Jurgis bumps into Freddie Jones one cold night as he is begging. Freddie is the son of one of the meatpacking plant owners. He is drunk off his head, but he is also very sweet. He invites Jurgis home with him to have dinner when Jurgis explains that he is cold and hungry. When Jurgis sees inside of the Jones family mansion, he realizes that he has never seen so much wealth in one place in his life before.

Although Freddie Jones seems well set up in this life, Sinclair makes a point to show that even Freddie is not free from the terrible influence of business on personal relationships. His father is distant and controlling with Freddie and his siblings. Freddie is also totally dependent on his father to support his wasteful, pointless lifestyle. So Freddie has no freedom. His giant mansion is like a cage, and Jones Sr. pays his servants to monitor Freddie's behavior in his absence. As usual in this novel, money stifles and ruins personal relationships.

On a plot level, Freddie Jones is also important because he provides the pretext to get Jurgis in jail a second time.

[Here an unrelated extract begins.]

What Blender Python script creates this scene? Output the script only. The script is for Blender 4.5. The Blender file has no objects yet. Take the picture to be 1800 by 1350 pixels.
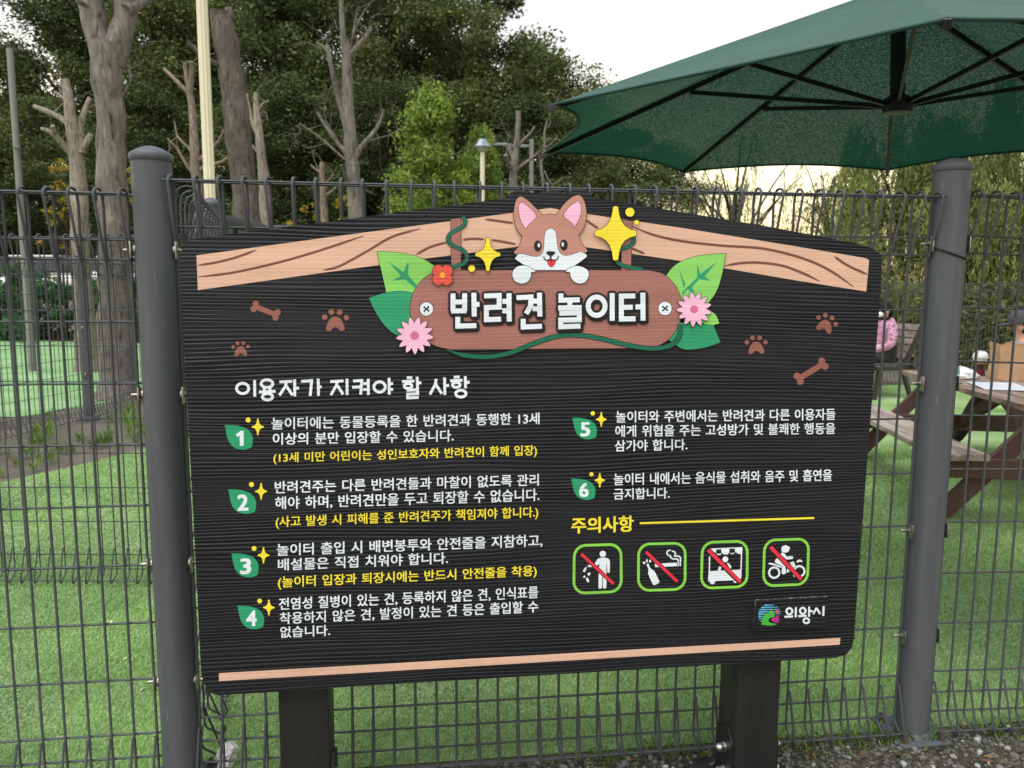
import bpy, bmesh, math, random
import numpy as np
from mathutils import Vector, Matrix, Euler
from mathutils.geometry import tessellate_polygon

random.seed(7)
RNG = np.random.default_rng(11)
SC = bpy.context.scene
COL = SC.collection

# ------------------------------------------------------------------ camera, sky, sun, exposure
F_PX, EYE = 1352.0, 1.45
cam_d = bpy.data.cameras.new("Camera")
cam = bpy.data.objects.new("Camera", cam_d)
COL.objects.link(cam)
cam.matrix_world = (Matrix.Translation((0, 0, EYE)) @ Matrix.Rotation(math.radians(90 - 7.1), 4, 'X')
                    @ Matrix.Rotation(math.radians(0.33), 4, 'Z'))
cam_d.sensor_width = 36
cam_d.lens = 36 * F_PX / 1800
cam_d.clip_start = 0.05
cam_d.clip_end = 2000
cam_d.dof.use_dof = True
cam_d.dof.focus_distance = 2.0
cam_d.dof.aperture_fstop = 7.0
SC.camera = cam

# soft evening light under a thin veil of cloud, from high behind the photographer's left shoulder
SUN_EL, SUN_AZ = math.radians(66), math.radians(212)     # azimuth measured from +Y towards +X
world = bpy.data.worlds.new("World")
SC.world = world
world.use_nodes = True
nt = world.node_tree
bg = nt.nodes["Background"]
sky = nt.nodes.new("ShaderNodeTexSky")
sky.sky_type = 'NISHITA'
sky.sun_disc = False
sky.sun_elevation = SUN_EL
sky.sun_rotation = SUN_AZ
sky.altitude = 50
sky.air_density = 1.0
sky.dust_density = 1.5
sky.ozone_density = 1.0


def W(kind, **kw):
    n = nt.nodes.new(kind)
    for k, v in kw.items():
        if k in n.inputs:
            n.inputs[k].default_value = v
        else:
            setattr(n, k, v)
    return n


# the veil pales the blue; towards the horizon, and most of all front right, it glows peach
hs_ = W("ShaderNodeHueSaturation", Saturation=0.30)
nt.links.new(sky.outputs[0], hs_.inputs["Color"])
tc_ = W("ShaderNodeTexCoord")
sx_ = W("ShaderNodeSeparateXYZ")
nt.links.new(tc_.outputs["Generated"], sx_.inputs[0])
el_ = W("ShaderNodeValToRGB")
for i_, (p_, c_) in enumerate(((0.0, (1.30, 0.90, 0.46)), (0.14, (1.42, 1.16, 0.72)), (0.27, (1.07, 1.0, 0.87)), (0.45, (1.01, 1.0, 0.99)))):
    e_ = el_.color_ramp.elements[i_] if i_ < 2 else el_.color_ramp.elements.new(0.5)
    e_.position, e_.color = p_, (*c_, 1)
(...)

In Freddie's drunken haze, he gives Jurgis a hundred dollar bill. Jurgis is strongly tempted to steal the rest of Freddie's cash (because he could obviously use it a lot more than Freddie can). Jurgis, however, never really gets up the nerve. So instead, after Hamilton the butler boots Jurgis out of the Jones family mansion, Jurgis immediately takes this hundred dollar bill to get change at a local bar. The bartender steals Jurgis's cash (of course) and Jurgis attacks him. Because the judge cannot believe that Jurgis is telling the truth about having a hundred dollars in the first place (because he looks homeless), Jurgis gets thrown in jail for ten days. So Jurgis happens to meet Jack Duane a second time and fall into a life of crime, and it's all thanks to drunken Freddie Jones and his hundred dollars.